Webb wants more businesses to offer pensions that guarantee some certainty for employees, despite the near extinction of defined benefit schemes – yet will not oblige them to do so.

“This is another option for firms,” the pensions minister said. “We’re not going to force anybody to do this but we are aware that a number of schemes are looking at sharing risk with their employees as part of auto-enrolment.”

The coalition wants to help firms move towards schemes that offer more certainty than defined contribution pensions, which are prone to investment fluctuations.

Yet the government is not expected to back the move with cash, instead expecting employers and employees to share the risks associated with retirement packages.

“There must be somewhere in the middle between the old final salary schemes where absolutely every risk was on the firm – how long you lived, what happened to inflation, what happened to investments – and a pure defined contribution scheme where you put the money in but you have absolutely no idea what pension you’re going to get at the end,” Webb told BBC radio.

Henry Tapper of pensions firm First Actuarial said that the government would have to go further to convince businesses and private sector workers. “It is not enough to promote ways of rearranging deck chairs on the Titanic,” Tapper said. “Webb is going to have to offer some genuine help to the private sector.”

Shell became the final FTSE 100 firm to close its final salary scheme at the beginning of this year. Yet such pensions, which guarantee an ongoing proportion of a worker’s salary upon retirement, remain available to workers in the government sector.

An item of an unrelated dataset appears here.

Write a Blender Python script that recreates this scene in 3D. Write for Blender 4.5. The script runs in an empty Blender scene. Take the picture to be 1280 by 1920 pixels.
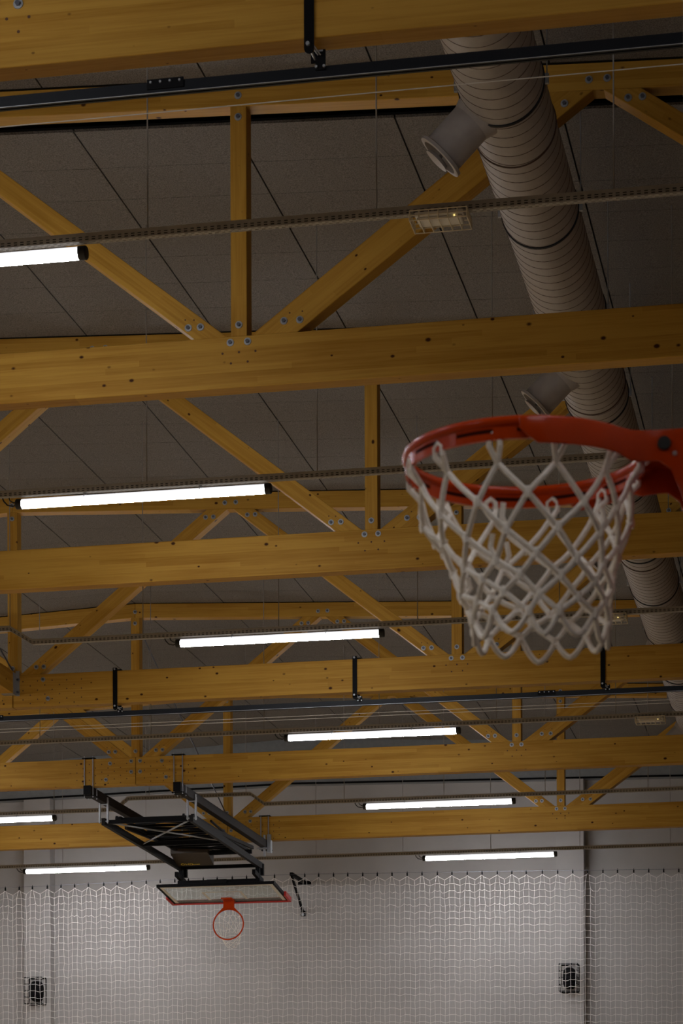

The Institute of Directors responded unenthusiastically yesterday, saying that employers would be “very nervous” about government plans for more private sector guarantees on pensions.

Q and A
Defined ambition pension schemes

Q What is a defined ambition pension scheme?

A These are pensions that offer some certainty to retired workers. Yet unlike defined benefit schemes, not all the risk is piled on employers. And unlike defined contribution schemes, less risk is left with the pension holder.

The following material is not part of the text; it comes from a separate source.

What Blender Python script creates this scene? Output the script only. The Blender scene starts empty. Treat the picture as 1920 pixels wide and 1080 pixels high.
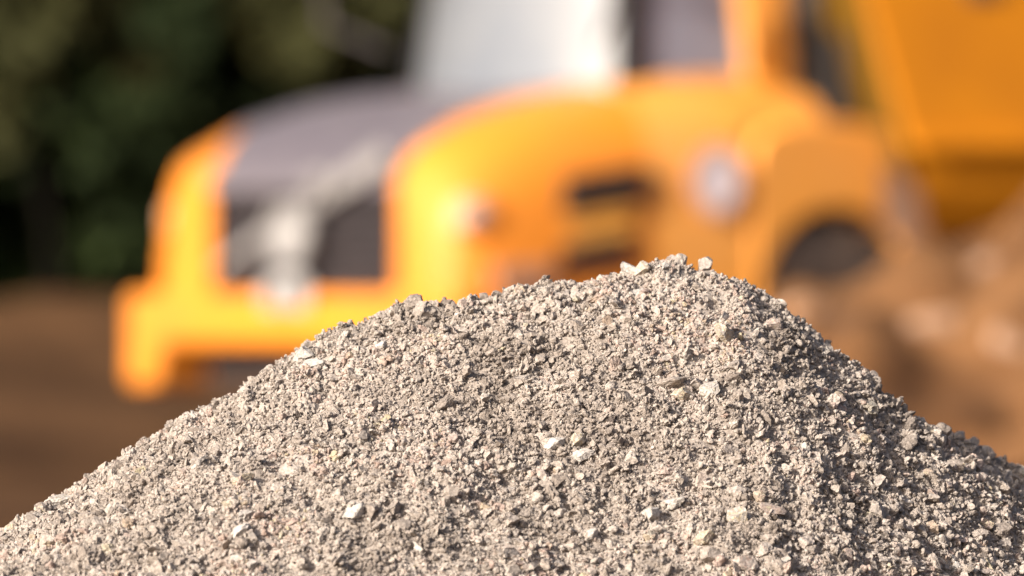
import bpy, bmesh, math, random
import numpy as np
from mathutils import Vector, Matrix
R = math.radians
random.seed(7)
rng = np.random.default_rng(11)
scene = bpy.context.scene
col = scene.collection

# ------------------------------------------------------------------ camera
CAM_Z = 1.27
FPX = 16000.0                       # focal length in pixels of the 1920 px wide photograph
cam_d = bpy.data.cameras.new('camera')
cam_d.lens = 300; cam_d.sensor_width = 36
cam_d.clip_start = 0.5; cam_d.clip_end = 3000
cam_d.dof.use_dof = True
cam_d.dof.focus_distance = 12.72
cam_d.dof.aperture_fstop = 3.4
cam = bpy.data.objects.new('camera', cam_d); col.objects.link(cam)
cam.location = (0, 0, CAM_Z); cam.rotation_euler = (R(90), 0, 0)
scene.camera = cam

# ------------------------------------------------------------------ sky and sun
SUN_AZ, SUN_EL = 46.0, 24.0         # degrees to the left of straight behind the camera, height
sd = Vector((-math.sin(R(SUN_AZ))*math.cos(R(SUN_EL)), -math.cos(R(SUN_AZ))*math.cos(R(SUN_EL)), math.sin(R(SUN_EL))))
world = bpy.data.worlds.new("World"); scene.world = world; world.use_nodes = True
wn = world.node_tree.nodes; wl = world.node_tree.links
sky = wn.new('ShaderNodeTexSky'); sky.sky_type = 'NISHITA'; sky.sun_disc = False
sky.sun_elevation = R(SUN_EL)
sky.sun_rotation = math.atan2(sd.x, sd.y)
sky.air_density = 0.7; sky.dust_density = 5.0; sky.ozone_density = 1.0
wl.new(sky.outputs[0], wn['Background'].inputs[0])
wn['Background'].inputs[1].default_value = 0.10
sun_d = bpy.data.lights.new('sun', 'SUN'); sun_d.energy = 4.4; sun_d.angle = R(0.53); sun_d.color = (1.0, 0.935, 0.84)
sun = bpy.data.objects.new('sun', sun_d); col.objects.link(sun)
sun.rotation_euler = sd.to_track_quat('Z', 'Y').to_euler()
sun.location = (0, 0, 30)
scene.view_settings.view_transform = 'Standard'; scene.view_settings.look = 'None'
scene.view_settings.exposure = 0.74; scene.view_settings.gamma = 1.0
scene.view_settings.use_curve_mapping = False
scene.render.engine = 'CYCLES'
scene.cycles.use_denoising = True
scene.cycles.max_bounces = 6; scene.cycles.diffuse_bounces = 3; scene.cycles.glossy_bounces = 3
scene.cycles.transparent_max_bounces = 8

# ------------------------------------------------------------------ helpers
def tag(o, label=None, cat=None, group=None, kind=None):
    if label: o['label'] = label
    if cat: o['category'] = cat
    if group: o['group'] = group
    if kind: o['kind'] = kind
    return o

def empty(name, loc, rz=0.0):
    o = bpy.data.objects.new(name, None); col.objects.link(o)
    o.location = loc; o.rotation_euler = (0, 0, rz); o.empty_display_size = 0.3
    return o

XF = None            # maps a mesh's points from its drawing units to its thing's own frame
class MB:
    """collects faces, then links them as one mesh object"""
    def __init__(s): s.v = []; s.f = []
    def poly(s, pts):
        n = len(s.v); s.v += [tuple(p) for p in pts]; s.f.append(tuple(range(n, n+len(pts)))); return s
    def grid(s, rows, closed=False):
        n = len(s.v); w = len(rows[0])
        for r in rows: s.v += [tuple(p) for p in r]
        for i in range(len(rows)-1):
            for j in range(w if closed else w-1):
                k = (j+1) % w
                s.f.append((n+i*w+j, n+i*w+k, n+(i+1)*w+k, n+(i+1)*w+j))
        return s
    def box(s, a, b):
        x0, y0, z0 = [min(p, q) for p, q in zip(a, b)]; x1, y1, z1 = [max(p, q) for p, q in zip(a, b)]
        n = len(s.v)
        s.v += [(x0,y0,z0),(x1,y0,z0),(x1,y1,z0),(x0,y1,z0),(x0,y0,z1),(x1,y0,z1),(x1,y1,z1),(x0,y1,z1)]
        s.f += [tuple(n+i for i in q) for q in ((0,3,2,1),(4,5,6,7),(0,1,5,4),(1,2,6,5),(2,3,7,6),(3,0,4,7))]
        return s
    def prism(s, pts, axis, a, b):
        """pts: 2-D outline; axis 'y': pts are (x,z) swept from y=a to y=b; 'x': pts are (y,z)"""
        def P(p, t): return (p[0], t, p[1]) if axis == 'y' else (t, p[0], p[1]) if axis == 'x' else (p[0], p[1], t)
        n = len(s.v); m = len(pts)
        s.v += [P(p, a) for p in pts] + [P(p, b) for p in pts]
        s.f.append(tuple(range(n, n+m))); s.f.append(tuple(range(n+2*m-1, n+m-1, -1)))
        for i in range(m):
            j = (i+1) % m; s.f.append((n+i, n+j, n+m+j, n+m+i))
        return s
    def tube(s, pts, rad, seg=10, cap=True):
        rows = []
        for i, p in enumerate(pts):
            p = Vector(p)
            d = (Vector(pts[min(i+1, len(pts)-1)]) - Vector(pts[max(i-1, 0)])).normalized()
            a = d.orthogonal().normalized() if i == 0 else (a - d*a.dot(d)).normalized()
            b = d.cross(a); r = rad[i] if isinstance(rad, (list, tuple)) else rad
            rows.append([p + (a*math.cos(t)+b*math.sin(t))*r for t in [2*math.pi*k/seg for k in range(seg)]])
        n = len(s.v); s.grid(rows, True)
        if cap:
            s.f.append(tuple(range(n+seg-1, n-1, -1))); m = len(s.v); s.f.append(tuple(range(m-seg, m)))
        return s
    def lathe_y(s, prof, c, seg=40):
        """prof: (radius, y offset) turned round the y axis through c"""
        rows = [[(c[0]+r*math.cos(t), c[1]+y, c[2]+r*math.sin(t)) for t in [2*math.pi*k/seg for k in range(seg)]] for r, y in prof]
        return s.grid(rows, True)
    def build(s, name, mat, parent=None, smooth=False, bevel=0.0):
        if XF: s.v = [XF(p) for p in s.v]
        me = bpy.data.meshes.new(name); me.from_pydata(s.v, [], s.f)
        bm = bmesh.new(); bm.from_mesh(me); bmesh.ops.recalc_face_normals(bm, faces=bm.faces); bm.to_mesh(me); bm.free()
        if smooth: me.shade_smooth()
        else: me.shade_flat()
        me.materials.append(mat)
        o = bpy.data.objects.new(name, me); col.objects.link(o)
        if parent: o.parent = parent
        if bevel:
            m = o.modifiers.new('bevel', 'BEVEL'); m.width = bevel; m.segments = 3; m.limit_method = 'ANGLE'
        return o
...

Q How does that work in practice?

A In several ways. One is for a scheme to come with a minimum annual income, with more money added if investments perform well – thus protecting pensioners if investments turn sour.

Q Is this an entirely new idea?

A No, several companies already offer such pensions. Supermarket Morrisons guarantees a pension pot for employees, which the firm tops up if the stock market performs badly. Yet payments also depend on annuity rates, so there is still an element of risk for the pensioner. Other firms offer more guarantees if employees work to an older age.

Q Will this affect the auto-enrolment scheme?

A No, it shouldn’t. Auto-enrolment starts in October but will only oblige firms to offer defined contribution schemes.